Señora mía muy amada, gran padecimiento tuve al escribirte estos mal llamados sonetos y harto me dolieron y costaron…

Pero, ¡hombre de Dios!, si lo que escribiste no eran sonetos, ¿entonces por qué los denominaste de esta guisa? ¿Quién te obligaba a hacerlo? ¿Acaso tu editor? ¿O simplemente el hecho de superar a todos los poetas precedentes en el número de sonetos que dedicaron a sus musas respectivas? Pues si harto te dolieron y costaron esos mal llamados sonetos, imáginate lo doloroso que te habría resultado el parto si lo que hubieras escrito hubieran sido cien sonetos de verdad. Ocioso es decir que jamás habrías alcanzado esa centena de la que tanto blasonas y que te habrías dado con un canto en los dientes si hubieras alcanzado la decena.
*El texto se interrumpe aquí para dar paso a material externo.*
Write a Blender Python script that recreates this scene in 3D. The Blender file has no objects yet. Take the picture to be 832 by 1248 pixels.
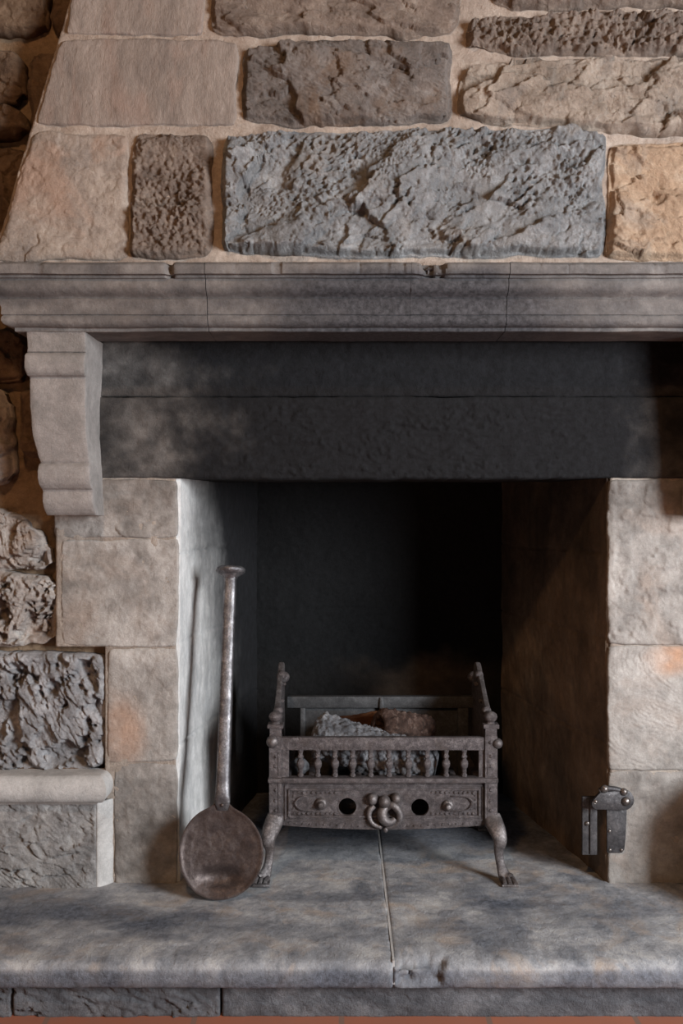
import bpy, bmesh, math, random
import numpy as np
from mathutils import Vector, Matrix

random.seed(4)
SC = bpy.context.scene
COL = SC.collection
F, D, ZC = 1215.0, 2.43, 0.902        # focal length (px), camera distance to the masonry face, eye height over the hearth

def W(px, py, Y):
    """point of the place at depth Y seen at pixel (px, py)"""
    t = D + Y
    return np.array([(px - 416.0) * t / F, Y, ZC - (py - 624.0) * t / F])

# ------------------------------------------------------------------ noise (numpy)
def _h(ix, iy, seed):
    n = (ix.astype(np.int64) * 374761393 + iy.astype(np.int64) * 668265263 + seed * 1442695041) & 0xFFFFFFFF
    n = ((n ^ (n >> 13)) * 1274126177) & 0xFFFFFFFF
    n = ((n ^ (n >> 16)) * 2246822519) & 0xFFFFFFFF
    n = n ^ (n >> 15)
    return (n & 0xFFFFFF) / float(0xFFFFFF)

def vn(x, y, seed=0):
    ix, iy = np.floor(x), np.floor(y)
    fx, fy = x - ix, y - iy
    fx = fx * fx * fx * (fx * (fx * 6 - 15) + 10); fy = fy * fy * fy * (fy * (fy * 6 - 15) + 10)
    a, b = _h(ix, iy, seed), _h(ix + 1, iy, seed)
    c, d = _h(ix, iy + 1, seed), _h(ix + 1, iy + 1, seed)
    return (a + (b - a) * fx) * (1 - fy) + (c + (d - c) * fx) * fy

def fbm(x, y, seed=0, octv=4, gain=.5):
    """roughly -1..1"""
    s, a, tot = 0, 1.0, 0
    for k in range(octv):
        s = s + a * (vn(x * 2 ** k + 17.3 * k, y * 2 ** k - 9.1 * k, seed + k * 7) * 2 - 1); tot += a; a *= gain
    return s / tot * 1.6

def worley(x, y, seed=0):
    """F1, F2 and the nearest cell: its id coordinates and the offset to its point"""
    ix, iy = np.floor(x), np.floor(y)
    f1 = np.full(x.shape, 9.0); f2 = np.full(x.shape, 9.0)
    cx = np.zeros(x.shape); cy = np.zeros(x.shape); dx = np.zeros(x.shape); dy = np.zeros(x.shape)
    for j in (-1, 0, 1):
        for i in (-1, 0, 1):
            gx, gy = ix + i, iy + j
            ox = x - (gx + _h(gx, gy, seed)); oy = y - (gy + _h(gx, gy, seed + 51))
            d = np.sqrt(ox * ox + oy * oy)
            nearer = d < f1
            f2 = np.where(nearer, f1, np.minimum(f2, d))
            f1 = np.where(nearer, d, f1)
            cx = np.where(nearer, gx, cx); cy = np.where(nearer, gy, cy)
            dx = np.where(nearer, ox, dx); dy = np.where(nearer, oy, dy)
    return f1, f2, cx, cy, dx, dy

def facet(x, y, seed=0, slope=1.2):
    """broken-rock facets: every cell is a tilted plane"""
    x2 = x + .22 * fbm(x * 1.6, y * 1.6, seed + 3, 4, .6); y2 = y + .22 * fbm(x * 1.6 + 40, y * 1.6, seed + 5, 4, .6)
    f1, f2, cx, cy, dx, dy = worley(x2, y2, seed)
    o = _h(cx, cy, seed + 91) * 2 - 1
    sx = (_h(cx, cy, seed + 92) * 2 - 1) * slope; sy = (_h(cx, cy, seed + 93) * 2 - 1) * slope
    v = .6 * o + sx * dx + sy * dy
    e = np.clip((f2 - f1) / .06, 0, 1)
    return v * (.8 + .2 * e) - .12 * (1 - e)

def sm(a, b, x):
    t = np.clip((x - a) / (b - a), 0, 1)
    return t * t * (3 - 2 * t)

# ------------------------------------------------------------------ object helpers
def wloc(o):
    v = Vector((0, 0, 0))
    while o is not None:
        v = v + o.location; o = o.parent
    return v

def link(name, me, mat, parent):
    o = bpy.data.objects.new(name, me); COL.objects.link(o)
    me.name = name
    if mat is not None: me.materials.append(mat)
    if parent is not None:
        off = wloc(parent); me.transform(Matrix.Translation(-off)); o.parent = parent
    return o

def tag(o, label=None, cat=None, group=None, kind=None):
    for k, v in (('label', label), ('category', cat), ('group', group), ('kind', kind)):
        if v: o[k] = v
    return o

def thing(name, label, cat, loc, group=None):
    o = bpy.data.objects.new(name, None); COL.objects.link(o)
    o.location = loc; o.empty_display_size = .05
    return tag(o, label, cat, group)

def mesh_np(verts, quads, ngons=(), attrs=None, smooth=True, sharp=None):
    me = bpy.data.meshes.new('m')
    nv, nq = len(verts), len(quads)
    loops = [np.asarray(quads, dtype=np.int32).ravel()]
    starts = [np.arange(nq, dtype=np.int32) * 4]; tot = nq * 4
    for g in ngons:
        loops.append(np.asarray(g, dtype=np.int32)); starts.append(np.array([tot], dtype=np.int32)); tot += len(g)
    me.vertices.add(nv); me.vertices.foreach_set('co', np.asarray(verts, dtype=np.float32).ravel())
    me.loops.add(tot); me.loops.foreach_set('vertex_index', np.concatenate(loops))
    np_ = nq + len(ngons)
    me.polygons.add(np_); me.polygons.foreach_set('loop_start', np.concatenate(starts))
    fl = np.full(np_, smooth); 
    if len(ngons): fl[nq:] = False
    me.polygons.foreach_set('use_smooth', fl)
    me.update(calc_edges=True)
    for k, a in (attrs or {}).items():
        at = me.attributes.new(k, 'FLOAT', 'POINT'); at.data.foreach_set('value', np.asarray(a, dtype=np.float32).ravel())
    me.validate()
    return me

def slab(name, B, N, d, thick, mat, parent, attrs=None, smooth=True):
    """closed slab whose front is the grid B pushed by d along N"""
    ny, nx = d.shape
    N = np.asarray(N, float)
    fr = (B + N * d[..., None]).reshape(-1, 3)
    idx = np.arange(ny * nx).reshape(ny, nx)
    ring = np.concatenate([idx[0, :-1], idx[:-1, -1], idx[-1, :0:-1], idx[:0:-1, 0]])
    back = B.reshape(-1, 3)[ring] - N * thick
    V = np.concatenate([fr, back])
    q = np.stack([idx[:-1, :-1], idx[1:, :-1], idx[1:, 1:], idx[:-1, 1:]], -1).reshape(-1, 4)
    m = len(ring); b = np.arange(m) + ny * nx
    sd = np.stack([ring, np.roll(ring, -1), np.roll(b, -1), b], -1)
    A = {}
    for k, a in (attrs or {}).items():
        a = np.asarray(a).ravel(); A[k] = np.concatenate([a, a[ring]])
    return link(name, mesh_np(V, np.concatenate([q, sd]), [list(b)], A, smooth), mat, parent)

def grid_px(c, nx, ny, wob=0, seed=0, corner=0):
    """pixel grid over a quad TL, TR, BR, BL with a wandering outline"""
    u = np.linspace(0, 1, nx)[None, :]; v = np.linspace(0, 1, ny)[:, None]
    c = np.asarray(c, float)
    P = [(1 - u) * (1 - v) * c[0, k] + u * (1 - v) * c[1, k] + u * v * c[2, k] + (1 - u) * v * c[3, k] for k in (0, 1)]
    px, py = P
    if corner:
        U, V = 2 * u - 1 + 0 * v, 2 * v - 1 + 0 * u
        px = px - np.sign(U) * corner * np.abs(U) ** 3 * np.abs(V) ** 9
        py = py - np.sign(V) * corner * np.abs(V) ** 3 * np.abs(U) ** 9
    if wob:
        a = fbm(px * .022, py * .022, seed + 11, 4, .6); b = fbm(px * .022 + 70, py * .022, seed + 23, 4, .6)
        px, py = px + wob * a, py + wob * b
    return px, py, u + 0 * v, v + 0 * u

def to_plane(px, py, a, b=0.0, z0=0.0):
    """pixels to the plane Y = a + b (Z - z0)"""
    xr, zr = (px - 416) / F, -(py - 624) / F
    t = (D + a + b * (ZC - z0)) / (1 - b * zr)
    return np.stack([xr * t, -D + t, ZC + zr * t], -1)

def edge_round(u, v, Wm, Hm, R):
    e = np.minimum(np.minimum(u, 1 - u) * Wm, np.minimum(v, 1 - v) * Hm)
    k = 1 - np.clip(e / R, 0, 1)
    return -R * (1 - np.sqrt(np.maximum(0, 1 - k * k)))

# ------------------------------------------------------------------ materials
def nt(mat):
    mat.use_nodes = True
    t = mat.node_tree; t.nodes.clear()
    out = t.nodes.new('ShaderNodeOutputMaterial'); b = t.nodes.new('ShaderNodeBsdfPrincipled')
    t.links.new(b.outputs[0], out.inputs[0])
    return t, b

def lin(c):
    r = []
    for x in c:
        x = x / 255.0
        r.append(x / 12.92 if x <= .04045 else ((x + .055) / 1.055) ** 2.4)
    return tuple(r) + (1,)

class N:
    """short-hand for building node trees"""
    def __init__(s, t): s.t = t
    def new(s, typ, **kw):
        n = s.t.nodes.new(typ)
        for k, v in kw.items(): setattr(n, k, v)
        return n
    def put(s, sock, v):
        if hasattr(v, 'is_linked'): s.t.links.new(v, sock)
        else: sock.default_value = v
    def coord(s, scale=(1, 1, 1), rot=(0, 0, 0)):
        c = s.new('ShaderNodeTexCoord'); m = s.new('ShaderNodeMapping')
        m.inputs['Scale'].default_value = scale; m.inputs['Rotation'].default_value = rot
        s.t.links.new(c.outputs['Object'], m.inputs[0]); return m.outputs[0]
    def noise(s, vec, scale, detail=6, rough=.6, dist=0):
        n = s.new('ShaderNodeTexNoise'); s.put(n.inputs['Vector'], vec)
        n.inputs['Scale'].default_value = scale; n.inputs['Detail'].default_value = detail
        n.inputs['Roughness'].default_value = rough; n.inputs['Distortion'].default_value = dist
        return n.outputs[0]
    def ramp(s, f, stops):
        r = s.new('ShaderNodeValToRGB'); s.put(r.inputs[0], f); e = r.color_ramp.elements
        while len(e) < len(stops): e.new(.5)
        for k, (p, c) in enumerate(stops): e[k].position = p; e[k].color = c if len(c) == 4 else tuple(c) + (1,)
        return r.outputs[0]
    def rng(s, f, a, b, c=0., d=1.):
        m = s.new('ShaderNodeMapRange'); s.put(m.inputs[0], f)
        for k, v in zip((1, 2, 3, 4), (a, b, c, d)): s.put(m.inputs[k], v)
        return m.outputs[0]
    def math(s, op, a, b=0.):
        m = s.new('ShaderNodeMath', operation=op); s.put(m.inputs[0], a); s.put(m.inputs[1], b); return m.outputs[0]
    def mix(s, f, a, b, mode='MIX'):
        m = s.new('ShaderNodeMix', data_type='RGBA', blend_type=mode)
        s.put(m.inputs[0], f); s.put(m.inputs[6], a); s.put(m.inputs[7], b); return m.outputs[2]
    def attr(s, name):
        return s.new('ShaderNodeAttribute', attribute_name=name).outputs['Fac']
    def bump(s, h, dist, strength=1., normal=None):
        b = s.new('ShaderNodeBump'); s.put(b.inputs['Height'], h)
        b.inputs['Distance'].default_value = dist; b.inputs['Strength'].default_value = strength
        if normal is not None: s.put(b.inputs['Normal'], normal)
        return b.outputs[0]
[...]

No debo ocultar que el comprobar lo que Neruda había dado de sí en su canto a la Urrutia, supuso una satisfacción notable para mí…, a la vez que un espaldarazo. Satisfacción porque ese indeseado precedente a mi colección de un centenar de sonetos dedicados a una misma mujer, se había volatilizado. Porque eran cien, sí, pero no eran sonetos. Y la dificultad de dedicar cien poemas a una misma mujer, radica justamente en el hecho de que sean sonetos. Porque yo mismo he escrito bastante más de una centena de poemas por lo menos a cuatro mujeres a las que he amado en mi vida…, pero no eran sonetos y su dificultad era, por tanto, incomparablemente inferior.